TASK GOAL:
Retype the records below from their first line through the line containing "COL = SC.collection", and include nothing else.

[Start ENTRIES]

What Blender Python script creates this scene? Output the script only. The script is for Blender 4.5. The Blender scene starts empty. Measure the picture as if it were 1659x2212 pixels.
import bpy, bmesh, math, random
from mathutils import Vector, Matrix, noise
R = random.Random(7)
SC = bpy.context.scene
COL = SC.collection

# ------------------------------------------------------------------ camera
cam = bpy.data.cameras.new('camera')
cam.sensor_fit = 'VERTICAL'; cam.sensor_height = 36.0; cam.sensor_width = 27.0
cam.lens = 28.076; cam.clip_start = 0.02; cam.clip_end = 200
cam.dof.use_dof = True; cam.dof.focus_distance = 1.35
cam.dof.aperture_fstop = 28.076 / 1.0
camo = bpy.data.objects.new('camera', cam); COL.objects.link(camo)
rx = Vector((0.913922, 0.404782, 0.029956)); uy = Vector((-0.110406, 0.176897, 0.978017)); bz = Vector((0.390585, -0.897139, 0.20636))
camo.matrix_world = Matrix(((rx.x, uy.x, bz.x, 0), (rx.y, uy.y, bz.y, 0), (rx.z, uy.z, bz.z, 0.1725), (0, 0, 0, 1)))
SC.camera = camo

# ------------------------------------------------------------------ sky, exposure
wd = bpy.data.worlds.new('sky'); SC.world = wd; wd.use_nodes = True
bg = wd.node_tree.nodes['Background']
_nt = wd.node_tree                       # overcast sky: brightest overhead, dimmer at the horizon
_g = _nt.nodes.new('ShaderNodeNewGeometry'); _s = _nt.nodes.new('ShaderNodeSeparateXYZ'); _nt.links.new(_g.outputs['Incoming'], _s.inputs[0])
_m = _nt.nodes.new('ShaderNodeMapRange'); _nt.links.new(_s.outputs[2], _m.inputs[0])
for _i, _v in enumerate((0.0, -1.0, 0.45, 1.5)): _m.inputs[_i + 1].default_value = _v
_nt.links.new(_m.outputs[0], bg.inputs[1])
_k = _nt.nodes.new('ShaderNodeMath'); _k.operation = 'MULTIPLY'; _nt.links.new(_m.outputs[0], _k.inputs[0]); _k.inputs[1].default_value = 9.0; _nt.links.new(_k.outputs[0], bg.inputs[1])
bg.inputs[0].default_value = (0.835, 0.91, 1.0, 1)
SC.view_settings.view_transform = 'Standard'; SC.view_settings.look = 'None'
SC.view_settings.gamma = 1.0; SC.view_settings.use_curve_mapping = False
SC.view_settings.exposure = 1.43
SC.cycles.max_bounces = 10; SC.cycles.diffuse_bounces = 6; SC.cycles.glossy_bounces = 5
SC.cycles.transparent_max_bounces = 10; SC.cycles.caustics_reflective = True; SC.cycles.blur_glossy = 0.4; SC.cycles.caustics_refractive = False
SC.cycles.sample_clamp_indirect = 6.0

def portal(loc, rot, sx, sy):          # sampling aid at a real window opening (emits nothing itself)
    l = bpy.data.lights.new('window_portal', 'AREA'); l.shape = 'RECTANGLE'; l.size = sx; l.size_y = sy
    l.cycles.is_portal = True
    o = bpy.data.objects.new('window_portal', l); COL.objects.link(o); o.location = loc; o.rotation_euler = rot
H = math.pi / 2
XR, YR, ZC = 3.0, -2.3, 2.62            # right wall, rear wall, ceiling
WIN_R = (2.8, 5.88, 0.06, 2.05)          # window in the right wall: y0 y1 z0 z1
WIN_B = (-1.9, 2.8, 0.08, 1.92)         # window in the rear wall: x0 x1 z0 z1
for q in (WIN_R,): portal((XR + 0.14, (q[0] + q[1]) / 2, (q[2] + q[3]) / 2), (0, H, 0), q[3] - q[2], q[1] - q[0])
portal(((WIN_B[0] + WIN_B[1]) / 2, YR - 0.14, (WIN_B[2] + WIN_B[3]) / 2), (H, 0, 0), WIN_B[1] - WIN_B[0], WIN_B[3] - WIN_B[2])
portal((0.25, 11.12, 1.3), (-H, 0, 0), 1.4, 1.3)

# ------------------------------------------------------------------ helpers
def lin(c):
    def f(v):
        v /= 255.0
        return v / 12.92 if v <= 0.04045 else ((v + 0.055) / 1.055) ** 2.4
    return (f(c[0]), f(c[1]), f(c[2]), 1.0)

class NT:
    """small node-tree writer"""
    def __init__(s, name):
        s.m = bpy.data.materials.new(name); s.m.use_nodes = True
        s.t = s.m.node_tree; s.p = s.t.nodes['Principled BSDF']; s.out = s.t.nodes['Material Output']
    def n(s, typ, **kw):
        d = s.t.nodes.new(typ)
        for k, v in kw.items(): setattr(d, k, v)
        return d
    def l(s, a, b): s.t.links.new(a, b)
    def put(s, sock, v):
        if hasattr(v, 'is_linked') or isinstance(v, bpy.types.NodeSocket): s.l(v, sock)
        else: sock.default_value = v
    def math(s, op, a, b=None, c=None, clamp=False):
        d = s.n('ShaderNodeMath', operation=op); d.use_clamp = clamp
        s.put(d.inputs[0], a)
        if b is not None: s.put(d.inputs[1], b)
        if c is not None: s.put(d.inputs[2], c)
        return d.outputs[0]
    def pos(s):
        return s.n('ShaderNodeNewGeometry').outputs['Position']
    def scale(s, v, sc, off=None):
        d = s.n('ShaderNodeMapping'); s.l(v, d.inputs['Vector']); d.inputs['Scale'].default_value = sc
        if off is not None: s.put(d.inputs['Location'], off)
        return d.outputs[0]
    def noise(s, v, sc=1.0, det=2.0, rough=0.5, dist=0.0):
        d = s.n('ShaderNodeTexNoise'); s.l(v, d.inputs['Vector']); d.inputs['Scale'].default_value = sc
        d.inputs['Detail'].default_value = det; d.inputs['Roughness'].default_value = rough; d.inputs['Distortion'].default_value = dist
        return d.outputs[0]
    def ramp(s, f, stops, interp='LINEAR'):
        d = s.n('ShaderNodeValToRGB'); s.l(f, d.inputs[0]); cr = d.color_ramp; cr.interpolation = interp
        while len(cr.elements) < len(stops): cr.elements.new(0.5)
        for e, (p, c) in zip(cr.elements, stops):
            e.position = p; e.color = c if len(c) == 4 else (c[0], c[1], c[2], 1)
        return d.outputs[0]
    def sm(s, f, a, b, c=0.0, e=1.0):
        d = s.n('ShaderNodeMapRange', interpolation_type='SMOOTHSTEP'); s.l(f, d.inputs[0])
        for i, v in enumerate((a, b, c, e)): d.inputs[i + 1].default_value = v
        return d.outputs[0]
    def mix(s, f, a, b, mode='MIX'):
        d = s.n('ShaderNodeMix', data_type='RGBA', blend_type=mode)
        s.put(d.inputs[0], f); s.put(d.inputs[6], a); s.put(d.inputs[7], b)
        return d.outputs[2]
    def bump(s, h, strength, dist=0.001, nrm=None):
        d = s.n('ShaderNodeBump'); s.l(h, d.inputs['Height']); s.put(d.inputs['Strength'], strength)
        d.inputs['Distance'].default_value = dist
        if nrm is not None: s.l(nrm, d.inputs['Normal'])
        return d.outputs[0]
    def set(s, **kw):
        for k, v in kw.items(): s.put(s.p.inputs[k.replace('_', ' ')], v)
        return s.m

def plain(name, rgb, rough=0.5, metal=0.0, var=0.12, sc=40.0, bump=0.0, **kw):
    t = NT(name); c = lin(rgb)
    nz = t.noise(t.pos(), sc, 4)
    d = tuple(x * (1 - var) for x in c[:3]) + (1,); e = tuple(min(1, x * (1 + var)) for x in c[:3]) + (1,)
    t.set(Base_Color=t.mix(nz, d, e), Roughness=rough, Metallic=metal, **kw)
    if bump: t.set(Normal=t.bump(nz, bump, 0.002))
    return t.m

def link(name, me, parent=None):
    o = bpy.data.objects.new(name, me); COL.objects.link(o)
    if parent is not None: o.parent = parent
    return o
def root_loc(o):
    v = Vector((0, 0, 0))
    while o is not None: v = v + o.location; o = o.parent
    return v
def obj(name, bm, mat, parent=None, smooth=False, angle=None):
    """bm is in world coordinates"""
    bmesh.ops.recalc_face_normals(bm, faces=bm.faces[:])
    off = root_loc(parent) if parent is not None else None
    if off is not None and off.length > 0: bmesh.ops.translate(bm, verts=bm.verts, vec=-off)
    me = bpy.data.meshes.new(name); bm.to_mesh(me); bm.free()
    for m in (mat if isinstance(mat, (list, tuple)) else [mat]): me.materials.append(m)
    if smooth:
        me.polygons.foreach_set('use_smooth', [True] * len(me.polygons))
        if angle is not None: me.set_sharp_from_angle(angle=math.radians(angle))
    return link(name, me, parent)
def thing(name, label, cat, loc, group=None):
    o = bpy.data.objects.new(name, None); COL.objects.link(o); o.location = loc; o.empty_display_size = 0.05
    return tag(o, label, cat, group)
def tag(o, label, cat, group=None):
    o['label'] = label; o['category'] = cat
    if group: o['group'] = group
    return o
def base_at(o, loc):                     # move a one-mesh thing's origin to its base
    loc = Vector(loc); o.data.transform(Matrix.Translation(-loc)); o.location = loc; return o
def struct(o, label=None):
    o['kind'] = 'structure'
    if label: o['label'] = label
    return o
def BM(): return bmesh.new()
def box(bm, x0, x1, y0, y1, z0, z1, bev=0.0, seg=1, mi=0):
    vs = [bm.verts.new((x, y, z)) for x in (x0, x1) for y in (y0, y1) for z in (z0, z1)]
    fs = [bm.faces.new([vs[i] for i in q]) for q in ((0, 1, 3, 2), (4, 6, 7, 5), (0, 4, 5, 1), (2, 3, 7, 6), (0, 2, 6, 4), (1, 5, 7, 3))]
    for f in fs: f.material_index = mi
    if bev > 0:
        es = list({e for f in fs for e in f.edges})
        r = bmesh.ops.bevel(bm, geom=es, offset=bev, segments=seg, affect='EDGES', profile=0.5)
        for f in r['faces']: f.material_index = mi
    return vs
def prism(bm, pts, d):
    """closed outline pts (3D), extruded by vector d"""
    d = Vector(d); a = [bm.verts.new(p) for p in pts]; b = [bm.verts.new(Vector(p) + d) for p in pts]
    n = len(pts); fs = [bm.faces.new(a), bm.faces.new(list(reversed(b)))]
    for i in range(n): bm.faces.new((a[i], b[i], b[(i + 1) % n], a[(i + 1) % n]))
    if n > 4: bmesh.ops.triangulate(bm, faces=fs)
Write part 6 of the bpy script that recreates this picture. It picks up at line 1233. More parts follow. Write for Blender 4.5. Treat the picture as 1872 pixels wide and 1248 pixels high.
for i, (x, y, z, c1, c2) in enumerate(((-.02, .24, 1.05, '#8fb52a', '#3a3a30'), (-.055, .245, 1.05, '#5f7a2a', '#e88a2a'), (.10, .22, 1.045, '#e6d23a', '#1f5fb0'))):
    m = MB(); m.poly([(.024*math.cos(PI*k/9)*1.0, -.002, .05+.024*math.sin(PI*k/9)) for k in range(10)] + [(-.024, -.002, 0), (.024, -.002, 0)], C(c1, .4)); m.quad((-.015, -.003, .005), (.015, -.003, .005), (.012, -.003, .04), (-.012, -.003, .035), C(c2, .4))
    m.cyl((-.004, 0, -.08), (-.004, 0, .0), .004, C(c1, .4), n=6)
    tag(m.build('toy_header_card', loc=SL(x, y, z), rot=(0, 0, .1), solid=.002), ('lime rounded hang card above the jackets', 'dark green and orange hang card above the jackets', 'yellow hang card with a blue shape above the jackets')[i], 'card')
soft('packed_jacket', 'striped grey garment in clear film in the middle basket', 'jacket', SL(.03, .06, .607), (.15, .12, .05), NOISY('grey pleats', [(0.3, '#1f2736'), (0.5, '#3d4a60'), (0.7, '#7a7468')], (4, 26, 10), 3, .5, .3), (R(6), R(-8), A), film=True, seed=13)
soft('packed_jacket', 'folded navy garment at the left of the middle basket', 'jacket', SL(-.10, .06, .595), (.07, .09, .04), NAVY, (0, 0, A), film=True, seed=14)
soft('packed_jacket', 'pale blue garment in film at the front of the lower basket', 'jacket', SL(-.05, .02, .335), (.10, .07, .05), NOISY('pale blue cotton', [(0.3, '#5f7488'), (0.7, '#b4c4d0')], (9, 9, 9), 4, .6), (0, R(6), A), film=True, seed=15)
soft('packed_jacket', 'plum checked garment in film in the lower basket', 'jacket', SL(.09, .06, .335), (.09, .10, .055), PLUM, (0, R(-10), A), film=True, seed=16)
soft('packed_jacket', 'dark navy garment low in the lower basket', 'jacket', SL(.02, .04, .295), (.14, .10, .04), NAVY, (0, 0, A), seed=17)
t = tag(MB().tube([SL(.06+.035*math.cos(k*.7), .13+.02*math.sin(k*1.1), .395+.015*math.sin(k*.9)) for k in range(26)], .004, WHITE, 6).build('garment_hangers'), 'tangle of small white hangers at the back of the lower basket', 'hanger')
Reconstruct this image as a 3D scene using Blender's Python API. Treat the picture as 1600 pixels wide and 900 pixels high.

[End ENTRIES]

PROBLEM SOLUTION:
What Blender Python script creates this scene? Output the script only. The script is for Blender 4.5. The Blender scene starts empty. Measure the picture as if it were 1659x2212 pixels.
import bpy, bmesh, math, random
from mathutils import Vector, Matrix, noise
R = random.Random(7)
SC = bpy.context.scene
COL = SC.collection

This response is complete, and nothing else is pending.